What Durham found is not yet publicly known, but Barr agreed with him, saying, "The FBI launched an intrusive investigation of a U.S. presidential campaign on the thinnest of suspicions that, in my view, were insufficient to justify the steps taken."

In what has been dubbed the "Obamagate" or "Spygate" controversy, Trump and his supporters have alleged that top officials in the Obama administration sought to sabotage Trump's candidacy in 2016 and, later, his presidency. The president fueled speculation about the CIA with a tweet in March 2019. “'New evidence that the Obama era team of the FBI, DOJ & CIA were working together to Spy on (and take out) President Trump, all the way back in 2015.' A transcript of [former FBI agent] Peter Strzok’s testimony is devastating. Hopefully the Mueller Report will be covering this," he tweeted, tagging OANN and Fox & Friends.

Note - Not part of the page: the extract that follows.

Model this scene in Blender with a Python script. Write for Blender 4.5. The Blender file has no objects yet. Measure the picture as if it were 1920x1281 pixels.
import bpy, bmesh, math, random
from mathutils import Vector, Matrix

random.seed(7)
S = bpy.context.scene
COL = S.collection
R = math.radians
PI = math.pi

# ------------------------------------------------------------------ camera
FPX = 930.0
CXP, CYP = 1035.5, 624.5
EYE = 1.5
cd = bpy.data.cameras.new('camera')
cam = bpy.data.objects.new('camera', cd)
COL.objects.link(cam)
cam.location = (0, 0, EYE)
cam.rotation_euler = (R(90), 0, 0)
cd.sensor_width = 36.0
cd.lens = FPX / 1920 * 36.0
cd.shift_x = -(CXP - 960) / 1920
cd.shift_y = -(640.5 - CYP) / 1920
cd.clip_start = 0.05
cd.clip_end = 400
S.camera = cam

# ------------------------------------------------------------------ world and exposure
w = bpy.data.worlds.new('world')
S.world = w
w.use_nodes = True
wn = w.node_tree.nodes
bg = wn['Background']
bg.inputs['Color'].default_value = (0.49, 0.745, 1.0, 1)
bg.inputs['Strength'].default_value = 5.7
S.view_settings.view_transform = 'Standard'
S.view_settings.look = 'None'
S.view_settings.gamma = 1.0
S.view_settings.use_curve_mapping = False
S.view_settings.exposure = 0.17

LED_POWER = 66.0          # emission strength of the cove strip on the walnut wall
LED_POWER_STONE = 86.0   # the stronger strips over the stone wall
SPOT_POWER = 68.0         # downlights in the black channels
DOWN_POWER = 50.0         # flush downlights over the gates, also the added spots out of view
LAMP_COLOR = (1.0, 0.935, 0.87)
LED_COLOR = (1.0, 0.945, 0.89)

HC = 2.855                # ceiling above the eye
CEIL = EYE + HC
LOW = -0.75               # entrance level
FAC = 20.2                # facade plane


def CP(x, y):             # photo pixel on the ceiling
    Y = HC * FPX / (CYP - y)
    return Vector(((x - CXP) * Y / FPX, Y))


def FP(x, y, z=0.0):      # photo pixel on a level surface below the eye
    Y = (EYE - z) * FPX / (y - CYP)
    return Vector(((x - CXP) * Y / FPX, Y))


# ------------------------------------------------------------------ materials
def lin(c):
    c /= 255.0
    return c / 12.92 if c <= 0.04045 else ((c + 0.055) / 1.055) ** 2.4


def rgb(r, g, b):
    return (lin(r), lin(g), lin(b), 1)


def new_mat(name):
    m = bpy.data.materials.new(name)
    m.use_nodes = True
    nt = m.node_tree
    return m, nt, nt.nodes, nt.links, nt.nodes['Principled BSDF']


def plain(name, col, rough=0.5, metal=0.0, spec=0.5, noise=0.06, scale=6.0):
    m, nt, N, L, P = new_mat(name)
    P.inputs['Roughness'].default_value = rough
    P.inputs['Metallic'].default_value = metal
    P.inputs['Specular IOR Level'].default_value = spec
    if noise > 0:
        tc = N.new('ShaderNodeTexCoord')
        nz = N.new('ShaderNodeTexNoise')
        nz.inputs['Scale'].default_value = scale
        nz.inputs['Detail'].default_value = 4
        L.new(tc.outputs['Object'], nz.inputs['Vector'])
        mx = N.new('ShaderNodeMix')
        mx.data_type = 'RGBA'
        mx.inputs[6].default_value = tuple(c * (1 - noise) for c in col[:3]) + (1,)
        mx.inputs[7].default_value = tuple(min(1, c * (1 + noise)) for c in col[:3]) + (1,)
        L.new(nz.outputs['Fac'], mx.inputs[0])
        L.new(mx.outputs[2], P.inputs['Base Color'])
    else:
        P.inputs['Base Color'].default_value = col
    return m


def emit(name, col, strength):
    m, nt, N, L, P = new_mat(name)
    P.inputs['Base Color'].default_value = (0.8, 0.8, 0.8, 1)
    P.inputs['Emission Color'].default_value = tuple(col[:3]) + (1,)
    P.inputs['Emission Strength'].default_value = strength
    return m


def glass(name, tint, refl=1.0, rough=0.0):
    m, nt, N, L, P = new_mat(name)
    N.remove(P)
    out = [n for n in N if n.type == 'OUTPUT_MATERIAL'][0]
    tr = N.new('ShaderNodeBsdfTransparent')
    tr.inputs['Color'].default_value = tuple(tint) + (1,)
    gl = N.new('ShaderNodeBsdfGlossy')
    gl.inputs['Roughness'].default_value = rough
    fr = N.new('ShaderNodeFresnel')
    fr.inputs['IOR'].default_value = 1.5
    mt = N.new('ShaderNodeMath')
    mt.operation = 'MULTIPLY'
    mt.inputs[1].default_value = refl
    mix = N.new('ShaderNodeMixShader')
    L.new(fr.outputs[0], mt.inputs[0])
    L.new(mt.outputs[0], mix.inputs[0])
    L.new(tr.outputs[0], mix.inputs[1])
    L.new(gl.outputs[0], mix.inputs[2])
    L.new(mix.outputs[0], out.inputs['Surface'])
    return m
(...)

In his Wall Street Journal interview, Barr's insistence that such an allegation about the CIA does not have merit marks yet another point on which he and Trump disagree. Amid growing speculation about whether Trump would fire Barr, the president announced this week his attorney general would be departing his role before Christmas while claiming their relationship has been a "good one."

Democrats and some national security veterans have dismissed the inquiry as a partisan attempt to smear Trump's perceived enemies and to discredit Robert Mueller's special counsel investigation, which succeeded Crossfire Hurricane and did not find any criminal conspiracy between the Trump campaign and Russia.

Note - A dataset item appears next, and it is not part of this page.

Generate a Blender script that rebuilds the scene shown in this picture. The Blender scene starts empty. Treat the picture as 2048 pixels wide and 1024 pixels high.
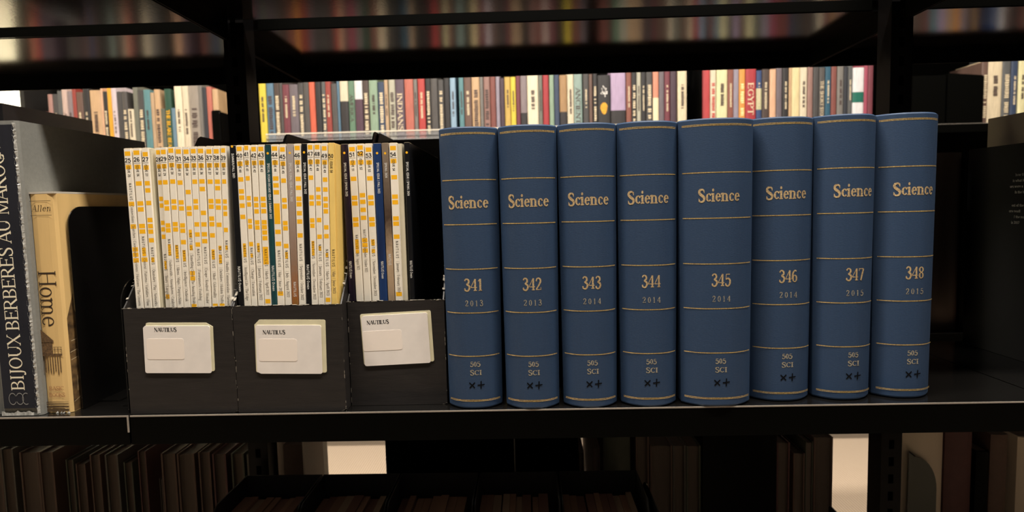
import bpy, math, random
from mathutils import Vector, Matrix
random.seed(7)
SC = bpy.context.scene
COL = SC.collection

# ---------------------------------------------------------------- camera
F, PITCH, YAW, ROLL = 1229.8, .0799, .0256, .0244      # focal length in pixels of a 2048 px wide frame
cd = bpy.data.cameras.new('camera'); cam = bpy.data.objects.new('camera', cd); COL.objects.link(cam)
cd.sensor_fit = 'HORIZONTAL'; cd.sensor_width = 36; cd.lens = F * 36 / 2048
cd.clip_start = .02; cd.clip_end = 50
cd.dof.use_dof = True; cd.dof.focus_distance = .61; cd.dof.aperture_fstop = 8.5
xa = Vector((math.cos(YAW), math.sin(YAW), 0)); fa = Vector((-math.sin(YAW), math.cos(YAW), 0)); ua = Vector((0, 0, 1))
f2 = fa * math.cos(PITCH) - ua * math.sin(PITCH); u2 = ua * math.cos(PITCH) + fa * math.sin(PITCH)
x3 = xa * math.cos(ROLL) - u2 * math.sin(ROLL); u3 = u2 * math.cos(ROLL) + xa * math.sin(ROLL)
M = Matrix((x3, u3, -f2)).transposed().to_4x4(); M.translation = Vector((.405, -.5989, .2019))
cam.matrix_world = M
SC.camera = cam

# ---------------------------------------------------------------- light, world, exposure
w = bpy.data.worlds.new('world'); SC.world = w; w.use_nodes = True
w.node_tree.nodes['Background'].inputs[0].default_value = (1, .9, .8, 1)
w.node_tree.nodes['Background'].inputs[1].default_value = .02
SC.view_settings.view_transform = 'Standard'; SC.view_settings.look = 'None'
SC.view_settings.gamma = 1; SC.view_settings.use_curve_mapping = False
SC.view_settings.exposure = 0.0
def lamp(name, loc, sx, sy, watts, col=(1, .925, .83), rx=0):
    l = bpy.data.lights.new(name, 'AREA'); l.shape = 'RECTANGLE'; l.size = sx; l.size_y = sy
    l.energy = watts; l.color = col
    o = bpy.data.objects.new(name, l); COL.objects.link(o); o.location = loc; o.rotation_euler = (rx, 0, 0)
    return o
lamp('aisle_ceiling_lamp', (.45, -.35, 1.9), 2.4, .10, 128)
lamp('far_aisle_ceiling_lamp', (.2, 1.05, 1.9), 6.0, .14, 150)
lamp('end_wall_lamp', (-2.6, 2.3, 1.85), 1.4, .8, 260)

# ---------------------------------------------------------------- materials
MATS = {}
def lin(c): return tuple((x / 255 / 12.92) if x / 255 <= .04045 else ((x / 255 + .055) / 1.055) ** 2.4 for x in c)
def mat(name, rgb, rough=.6, metal=0, spec=.5, var=0, scale=(40, 40, 40), bump=0, bscale=None, rgb2=None, coat=0, emis=0):
    """rgb is an sRGB triple 0-255; var mixes a noise of a second tone in; bump is in metres"""
    if name in MATS: return MATS[name]
    m = bpy.data.materials.new(name); m.use_nodes = True
    nt = m.node_tree; b = nt.nodes['Principled BSDF']
    c = lin(rgb) + (1,)
    b.inputs['Base Color'].default_value = c; b.inputs['Roughness'].default_value = rough
    b.inputs['Metallic'].default_value = metal; b.inputs['Specular IOR Level'].default_value = spec
    b.inputs['Coat Weight'].default_value = coat; b.inputs['Coat Roughness'].default_value = .15
    tc = nt.nodes.new('ShaderNodeTexCoord')
    if var or rgb2:
        mp = nt.nodes.new('ShaderNodeMapping'); mp.inputs['Scale'].default_value = scale
        nz = nt.nodes.new('ShaderNodeTexNoise'); nz.inputs['Scale'].default_value = 1; nz.inputs['Detail'].default_value = 5
        mx = nt.nodes.new('ShaderNodeMix'); mx.data_type = 'RGBA'
        rp = nt.nodes.new('ShaderNodeMapRange'); rp.inputs['From Min'].default_value = .3; rp.inputs['From Max'].default_value = .7
        nt.links.new(tc.outputs['Object'], mp.inputs[0]); nt.links.new(mp.outputs[0], nz.inputs['Vector'])
        nt.links.new(nz.outputs[0], rp.inputs['Value']); nt.links.new(rp.outputs[0], mx.inputs[0])
        c2 = lin(rgb2) + (1,) if rgb2 else tuple(x * (1 - var) for x in c[:3]) + (1,)
        mx.inputs[6].default_value = c; mx.inputs[7].default_value = c2
        nt.links.new(mx.outputs[2], b.inputs['Base Color'])
    if bump:
        mp = nt.nodes.new('ShaderNodeMapping'); mp.inputs['Scale'].default_value = bscale or scale
        nz = nt.nodes.new('ShaderNodeTexNoise'); nz.inputs['Scale'].default_value = 1; nz.inputs['Detail'].default_value = 4
        bp = nt.nodes.new('ShaderNodeBump'); bp.inputs['Strength'].default_value = 1; bp.inputs['Distance'].default_value = bump
        nt.links.new(tc.outputs['Object'], mp.inputs[0]); nt.links.new(mp.outputs[0], nz.inputs['Vector'])
        nt.links.new(nz.outputs[0], bp.inputs['Height']); nt.links.new(bp.outputs[0], b.inputs['Normal'])
    MATS[name] = m
    return m
PAINT = mat('black_shelf_paint', (13, 12, 11), .13, spec=.9, bump=.00004, bscale=(300, 300, 300))
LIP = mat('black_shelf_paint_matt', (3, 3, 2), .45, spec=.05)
EDGE_GLINT = mat('shelf_edge_highlight', (190, 180, 168), .35, metal=.6)  # pale strips that paint the light caught on shelf edges
BUCKRAM = mat('blue_buckram', (42, 63, 91), .6, spec=.35, var=.12, scale=(420, 420, 1500), bump=.00009, bscale=(420, 420, 1600))
GOLD = mat('gold_foil', (236, 204, 128), .3, metal=.3, rgb2=(158, 122, 74), scale=(900, 900, 900))
GOLDTEXT = mat('gold_foil_lettering', (232, 206, 156), .38, metal=.2, rgb2=(150, 118, 84), scale=(700, 700, 1200))
PALEGOLD = mat('faded_gold_lettering', (206, 192, 160), .4, metal=.2, rgb2=(108, 106, 104), scale=(900, 900, 900))
INK = mat('black_ink', (7, 8, 12), .8, spec=.1)
PAGES = mat('page_edges', (196, 178, 146), .85, var=.3, scale=(2600, 4, 4))
SHADEDPAGES = mat('shaded_page_edges', (100, 88, 78), .85, var=.35, scale=(2600, 4, 4))  # page colour darkened to stand in for shade between the shelves
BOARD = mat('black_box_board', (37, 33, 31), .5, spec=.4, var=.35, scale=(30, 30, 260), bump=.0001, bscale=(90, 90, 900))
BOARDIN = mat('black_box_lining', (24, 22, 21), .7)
WORN = mat('worn_board_edge', (150, 142, 128), .8)
CARD = mat('cream_label_card', (232, 224, 216), .6, var=.08, scale=(60, 60, 60))
CARD2 = mat('yellowed_label_card', (214, 206, 172), .6, var=.12, scale=(60, 60, 60))
STICK = mat('label_sticker', (238, 226, 214), .5)
BLACKTXT = mat('black_print', (22, 20, 20), .6)
GREYTXT = mat('grey_print', (96, 90, 84), .6)
WHITETXT = mat('white_print', (225, 222, 215), .6)
MAGWHITE = mat('white_magazine_stock', (240, 231, 214), .45, var=.06, scale=(80, 80, 20))
MAGYEL = mat('yellow_print', (247, 182, 24), .45)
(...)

In August, Durham's team interviewed former CIA Director John Brennan at CIA headquarters in Langley, Virginia, for eight hours, after which the former Obama administration official said he was not under criminal investigation.

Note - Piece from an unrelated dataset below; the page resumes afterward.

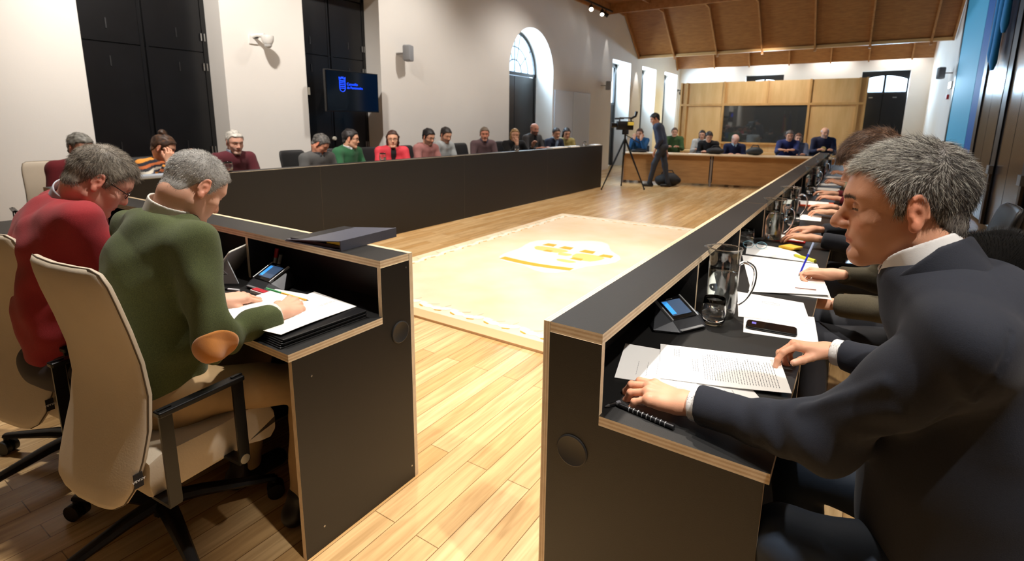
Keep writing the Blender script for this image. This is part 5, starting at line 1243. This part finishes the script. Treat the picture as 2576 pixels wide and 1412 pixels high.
back(5.49, 'person with a brown bob and glasses in a coral red jacket over black', 1.32, yaw=-12, pit=6, face=(1, -.6), top=(222, 62, 76), topname='jacket', topkind='plain', inner=(26, 26, 30), hair=(70, 44, 34), style='bob', fem=True, glass=True)
back(6.26, 'bearded person with glasses in a dusty pink hooded top', 1.335, yaw=2, pit=20, face=(1, -.1), top=(178, 120, 116), topname='hoodie', hair=(28, 22, 22), beard=((46, 32, 28), .7), glass=True, thair=.016,
     detail_top=lambda P, d: smin(d, near(P, V3(-5.86, 6.27, 1.10), .16, lambda X: np.sqrt((np.sqrt((X[:, 0]+5.88)**2+(X[:, 1]-6.27)**2)-.078)**2+(X[:, 2]-1.085)**2)-.022), .02))
back(6.68, 'bearded person in a pale grey top looking down', 1.36, yaw=-10, pit=24, top=(176, 182, 184), topkind='plain', hair=(40, 32, 30), beard=((62, 44, 38), .6))
back(7.76, 'person with short greying hair and goatee in a mauve grey sweater', 1.36, yaw=-18, pit=8, face=(1, -.6), top=(112, 88, 92), hair=(120, 104, 88), style='short', collar=(110, 116, 150), beard=((170, 150, 136), .4), skin=(222, 150, 124))
back(8.77, 'blonde person in black with a hand over the mouth', 1.33, yaw=-14, pit=8, face=(1, -.7), top=(28, 28, 30), hair=(196, 160, 104), hairvar=(140, 104, 66), style='bob', fem=True, thair=.010,
     wrists=[(-5.47, 9.0, .98), (-5.60, 8.62, 1.02)], hands=[None, dict(dir=(-.1, .1, 1), up=(1, -.5, 0), curl=[(15, 50, 40)]*4)])
back(9.52, 'bald person with a dark beard in a grey blazer', 1.44, yaw=-10, pit=10, face=(1, -.3), top=(78, 76, 78), topname='blazer', topkind='wool', inner=(30, 30, 36), hair=(120, 92, 80), style='bald', beard=((34, 30, 34), .8), skin=(218, 158, 136), bulk=1.1, thair=.004)
back(10.47, 'person in a navy blazer with a pale shirt and blue tie', 1.34, yaw=-12, pit=14, face=(1, -.4), top=(28, 38, 66), topname='blazer', topkind='wool', inner=(160, 190, 226), collar=(214, 224, 236), hair=(52, 38, 32))
back(10.97, 'person with long dark hair in a mustard yellow top', 1.34, yaw=-8, pit=20, face=(1, -.7), top=(176, 160, 96), topkind='plain', hair=(30, 22, 24), style='long', fem=True)
PR = 'people seated at the press table'
tdir = nrm(V3(math.sin(.225), -math.cos(.225), 0))
def far(x, y, ztop, label, yaw=0, pit=12, **k):
    f = tdir; b = V3(x, y, 0)-f*.169
    return person(label, (b[0], b[1]), f[:2], hip=.56+ztop-1.315, head=(pit, yaw, 0), group=PR, res=.0085, **k)
far(-4.83, 13.3, 1.33, 'person with long brown hair in a bright blue top, hands at the mouth', yaw=-5, pit=16, top=(24, 86, 136), topkind='plain', hair=(76, 46, 34), style='long', fem=True, wrists=[(-4.72, 13.12, 1.05), (-4.90, 13.10, 1.05)], hands=[dict(dir=(0, .1, 1), up=(0, -1, 0), curl=[(30, 60, 40)]*4)]*2)
far(-3.19, 13.75, 1.29, 'person in a black hooded top writing at the press table', yaw=10, pit=30, lean=18, top=(22, 22, 26), hair=(44, 34, 30), style='short')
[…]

"We knew what we had to do in 2016 in terms of CIA's responsibilities to try to understand what the Russians were doing and to try and take any steps to uncover that," Brennan said when asked to react to Barr during an interview on MSNBC. "And so, we knew that everything we did was appropriate."

Brennan revealed this year that he overruled two CIA officers who disagreed with him during the creation of the January 2017 assessment about his high level of confidence that Russian President Vladimir Putin interfered in 2016 with the specific goal of helping elect then-candidate Trump. Barr reiterated that Durham was looking into that assessment in the new interview.

The 2017 assessment from the CIA, the NSA, and the FBI concluded with "high confidence" that Putin “ordered an influence campaign in 2016” and that Russia worked to “undermine public faith in the U.S. democratic process, denigrate former Secretary of State [Hillary] Clinton, and harm her electability and potential presidency” and “developed a clear preference" for Trump. Adm. Mike Rogers of the NSA diverged from Brennan and FBI Director James Comey on one key aspect, expressing only “moderate" rather than "high" confidence that Putin “aspired to help” Trump’s election chances through “discrediting” Clinton.

The Senate Intelligence Committee released a bipartisan report in April defending the 2017 assessment, finding that the assessment “presents a coherent and well-constructed intelligence basis" and that “the differing confidence levels on one analytic judgment are justified.”

But the Senate findings clashed with a 2018 report from the Republicans on the House Intelligence Committee, chaired then by California Republican Devin Nunes, which said they “identified significant intelligence tradecraft failings that undermine confidence in the ICA judgments regarding Putin's strategic objectives." Ratcliffe sent the intelligence community’s watchdog an investigative referral on that House report in October.

Durham is said to have scrutinized Brennan, along with the FBI, in relation to British ex-spy Christopher Steele’s discredited dossier, which ended up in the assessment’s classified annex, and the Atlantic reported that Brennan “bets” that Durham will “criticize him for a decision ... to overrule two CIA case officers."

Barr said Durham's team is now mainly focused on "the conduct of Crossfire Hurricane, the small group at the FBI that was most involved in that," and “the activities of certain private actors" whom he did not name, although years of speculation have swirled around Cambridge professor and FBI informant Stefan Halper.

The Justice Department “was being used as a political weapon” by a “willful if small group of people" during the Trump-Russia investigation in an effort to “topple an administration,” Barr said. "Someone had to make sure that the power of the department stopped being abused and that there was accountability for what had happened.”

As seen in his report released in April 2019, Mueller and his special counsel team concluded that Russia interfered in 2016 in a “sweeping and systematic fashion" but “did not establish” any criminal conspiracy between Russia and Trump's campaign. 

In his report released months later, Horowitz criticized the Justice Department for 17 “significant errors and omissions” related to the Foreign Intelligence Surveillance Act warrants against Trump campaign associate Carter Page, for the concealment of potentially exculpatory evidence from the FISA Court, and for the bureau's reliance upon British ex-spy Christopher Steele’s discredited Democratic-funded dossier.